Le paquet fiscal est attaqué par un autre référendum lancé par les Verts et l’Association suisse des locataires. Les deux organisations ont déjà obtenu 35’000 signatures. Elles ont encore jusqu’à début octobre pour trouver les 15’000 autres signatures manquantes.

Mais elles peuvent désormais compter sur un allié de poids. En effet, la semaine dernière, le Parti socialiste a décidé de les aider. Il craignait en effet que le référendum des cantons n’aboutisse pas.

Cependant, bien que le référendum des cantons ait passé la rampe, les milieux de gauche ne veulent pour l’heure pas renoncer à leur propre référendum. Rien n’a été décidé dans ce sens, indique Hubert Zurkinden, secrétaire général des Verts.

Comme les cantons, les milieux de gauche craignent également pour les finances des collectivités publiques. Mais ils motivent également leur référendum par des raisons sociales.

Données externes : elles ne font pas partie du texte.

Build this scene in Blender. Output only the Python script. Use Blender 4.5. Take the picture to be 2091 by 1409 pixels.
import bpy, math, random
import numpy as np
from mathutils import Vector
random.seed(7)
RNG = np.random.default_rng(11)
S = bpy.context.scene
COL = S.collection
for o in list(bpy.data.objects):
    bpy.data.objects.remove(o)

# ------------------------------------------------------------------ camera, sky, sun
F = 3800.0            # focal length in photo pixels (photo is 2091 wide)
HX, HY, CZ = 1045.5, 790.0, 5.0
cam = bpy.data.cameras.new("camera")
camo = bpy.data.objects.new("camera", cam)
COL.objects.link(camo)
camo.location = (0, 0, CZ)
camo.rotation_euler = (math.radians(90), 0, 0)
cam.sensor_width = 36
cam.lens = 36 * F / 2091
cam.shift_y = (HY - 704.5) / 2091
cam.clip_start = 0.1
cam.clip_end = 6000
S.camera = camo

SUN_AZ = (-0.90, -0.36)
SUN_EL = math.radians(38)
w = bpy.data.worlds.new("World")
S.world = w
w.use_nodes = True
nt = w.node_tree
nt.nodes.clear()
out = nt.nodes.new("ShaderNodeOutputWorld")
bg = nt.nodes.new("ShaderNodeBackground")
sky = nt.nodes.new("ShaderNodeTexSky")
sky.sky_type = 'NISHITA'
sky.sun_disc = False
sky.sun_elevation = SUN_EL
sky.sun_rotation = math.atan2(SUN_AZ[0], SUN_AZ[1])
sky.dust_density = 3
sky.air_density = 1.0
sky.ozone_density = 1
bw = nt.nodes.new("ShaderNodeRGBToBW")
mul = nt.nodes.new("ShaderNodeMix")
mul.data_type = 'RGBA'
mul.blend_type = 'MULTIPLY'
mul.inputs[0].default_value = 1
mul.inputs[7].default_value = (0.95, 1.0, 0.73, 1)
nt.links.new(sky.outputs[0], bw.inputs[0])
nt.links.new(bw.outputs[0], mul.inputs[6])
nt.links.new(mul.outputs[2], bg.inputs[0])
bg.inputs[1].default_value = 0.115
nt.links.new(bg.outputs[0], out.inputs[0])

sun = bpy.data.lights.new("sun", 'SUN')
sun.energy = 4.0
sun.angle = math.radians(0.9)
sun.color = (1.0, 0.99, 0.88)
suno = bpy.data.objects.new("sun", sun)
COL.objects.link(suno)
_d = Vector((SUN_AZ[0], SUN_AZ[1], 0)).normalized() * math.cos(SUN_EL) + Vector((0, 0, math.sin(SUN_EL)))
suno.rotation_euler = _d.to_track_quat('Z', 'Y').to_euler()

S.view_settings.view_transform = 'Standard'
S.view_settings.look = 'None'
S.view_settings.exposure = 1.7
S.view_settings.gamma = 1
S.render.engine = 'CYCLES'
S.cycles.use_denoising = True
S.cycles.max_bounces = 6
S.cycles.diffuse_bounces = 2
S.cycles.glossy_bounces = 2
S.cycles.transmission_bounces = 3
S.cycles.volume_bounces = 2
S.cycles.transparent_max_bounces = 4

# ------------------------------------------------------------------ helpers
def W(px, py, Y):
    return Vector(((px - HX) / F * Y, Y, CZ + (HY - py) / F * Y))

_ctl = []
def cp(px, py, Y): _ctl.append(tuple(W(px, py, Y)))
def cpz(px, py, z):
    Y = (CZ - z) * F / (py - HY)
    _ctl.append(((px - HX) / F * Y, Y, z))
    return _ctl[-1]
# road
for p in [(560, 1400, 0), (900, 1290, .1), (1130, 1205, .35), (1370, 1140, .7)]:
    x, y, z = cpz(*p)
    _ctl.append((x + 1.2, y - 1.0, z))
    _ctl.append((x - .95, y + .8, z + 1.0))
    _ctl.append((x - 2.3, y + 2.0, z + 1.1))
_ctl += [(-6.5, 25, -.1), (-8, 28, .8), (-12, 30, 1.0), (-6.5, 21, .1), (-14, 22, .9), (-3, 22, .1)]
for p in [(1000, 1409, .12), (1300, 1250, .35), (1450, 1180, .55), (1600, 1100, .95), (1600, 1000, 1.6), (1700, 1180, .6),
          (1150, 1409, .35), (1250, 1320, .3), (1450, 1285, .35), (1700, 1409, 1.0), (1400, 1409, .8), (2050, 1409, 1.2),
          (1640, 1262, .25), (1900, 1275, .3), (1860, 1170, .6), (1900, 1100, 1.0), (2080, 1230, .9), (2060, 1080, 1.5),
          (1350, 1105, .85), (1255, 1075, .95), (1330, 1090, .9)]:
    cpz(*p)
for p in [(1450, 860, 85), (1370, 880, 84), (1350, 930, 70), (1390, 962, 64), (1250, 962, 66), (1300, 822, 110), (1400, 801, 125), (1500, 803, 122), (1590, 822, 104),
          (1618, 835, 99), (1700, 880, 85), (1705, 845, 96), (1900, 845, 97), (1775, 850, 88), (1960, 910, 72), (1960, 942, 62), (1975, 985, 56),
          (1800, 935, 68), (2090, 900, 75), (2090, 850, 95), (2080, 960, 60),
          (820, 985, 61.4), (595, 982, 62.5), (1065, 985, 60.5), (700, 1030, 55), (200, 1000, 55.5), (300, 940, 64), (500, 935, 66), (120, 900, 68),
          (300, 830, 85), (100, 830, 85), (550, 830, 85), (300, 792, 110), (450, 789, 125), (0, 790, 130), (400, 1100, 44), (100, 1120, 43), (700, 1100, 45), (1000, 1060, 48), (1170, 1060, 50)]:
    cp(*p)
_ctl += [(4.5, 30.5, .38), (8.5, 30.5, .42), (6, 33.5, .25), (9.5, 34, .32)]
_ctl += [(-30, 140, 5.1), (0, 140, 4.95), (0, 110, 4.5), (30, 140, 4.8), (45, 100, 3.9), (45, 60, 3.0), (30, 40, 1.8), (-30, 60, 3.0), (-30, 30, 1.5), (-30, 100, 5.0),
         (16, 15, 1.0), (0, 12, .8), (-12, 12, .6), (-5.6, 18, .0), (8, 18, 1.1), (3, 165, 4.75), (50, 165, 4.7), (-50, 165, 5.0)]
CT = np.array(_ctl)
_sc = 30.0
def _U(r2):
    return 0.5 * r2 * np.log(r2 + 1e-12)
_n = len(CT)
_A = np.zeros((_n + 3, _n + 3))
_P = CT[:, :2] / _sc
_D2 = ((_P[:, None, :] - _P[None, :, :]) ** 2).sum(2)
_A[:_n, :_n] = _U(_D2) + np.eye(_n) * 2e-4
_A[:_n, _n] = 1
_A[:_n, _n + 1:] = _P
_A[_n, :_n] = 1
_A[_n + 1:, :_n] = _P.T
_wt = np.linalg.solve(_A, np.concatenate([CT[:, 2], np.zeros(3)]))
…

A leurs yeux, les allègements fiscaux prévus par la Confédération ne profitent qu’aux moyens et hauts revenus. Ils ne profitent en revanche en rien aux moins favorisés. Le «cadeau» fait aux propriétaires est particulièrement choquant pour la gauche.

Guerre à fronts multiples

Pour le politologue Jeremias Blaser, de l’Institut du fédéralisme de l’Université de Fribourg, le succès du référendum cantonal s’explique par la pression financière croissante sur les cantons.

Avant la fin des années 90, les cantons avaient la possibilité d’alléger leurs charges financières en en reportant une partie sur les communes. Or depuis, la pression sur les cantons n’a cessé d’augmenter et les communes ne sont plus en mesure d’absorber des charges supplémentaires.

La bataille en vue de la votation va être particulièrement intéressante, estime Jeremias Blaser. Il s’agira d’une «guerre à fronts multiples». Les cantons qui ont dit oui vont se battre contre la Confédération et contre les cantons qui ont dit non.

De plus, il y aura des luttes au sein d’un même canton entre ceux qui ont soutenu le référendum et ceux qui l’ont refusé. Une chose est certaine: la situation se révélera complexe aux yeux de l’électorat.

swissinfo et les agences

– Le référendum facultatif est inscrit dans la Constitution depuis 1874. Il peut être saisi par 50’000 citoyens ou huit cantons.

– Le référendum des cantons a été évoqué à plusieurs reprises, par exemple pour la révision du code pénal en 1982 ou pour la loi sur la protection des eaux en 1991.

– Mais jusqu’à présent, il avait toujours manqué un nombre suffisant de cantons pour obtenir le référendum.